Profiles are designed to feel like shelves: a visual grid of what someone is currently into, organised by category. You can see at a glance whether someone's taste aligns with yours, and follow based on that rather than on social obligation.

Feed wireframe Feed wireframe

Social feed — chronological, no algorithm

Post composer wireframe Post composer wireframe

Content search and post composer

Profile wireframe Profile wireframe

Profile — a shelf of what you're into

6
Content categories — books, music, film, TV, restaurants, bars
4
External APIs — Google Books, Spotify, TMDB, Yelp
0
Dark patterns — no infinite scroll, no algorithm, no public like counts

Where it's heading

The hardest product question with Currently isn't the design. It's the cold start problem.
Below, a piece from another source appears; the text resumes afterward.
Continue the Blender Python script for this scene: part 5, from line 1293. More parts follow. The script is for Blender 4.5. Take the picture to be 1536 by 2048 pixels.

A social app lives or dies on network effects, and a feed full of people you don't follow is just noise. The answer I keep coming back to is using the content as the connective tissue. A post about a Haruki Murakami novel shouldn't just reach your followers. It should surface communities reading the same thing and show you whose taste overlaps with yours.

That's a fundamentally different model from follow-first social. Instead of building a graph of people and hoping the content follows, you let shared content build the graph. Search or post something, and the app uses that signal to pull you toward people and communities you wouldn't have found otherwise.

Where we are
Post to your feed
Followers see it
The vision
Search or post content
Communities around that content
Taste overlap with similar posters
Community discovery

The bigger question is whether the constraints hold under pressure. Finite scroll feels right in principle. But it's genuinely hard to design for the moment when someone has seen everything new and the app has nothing left to show them. The honest answer might be: that's fine. Close the app. Go read the book someone just posted about.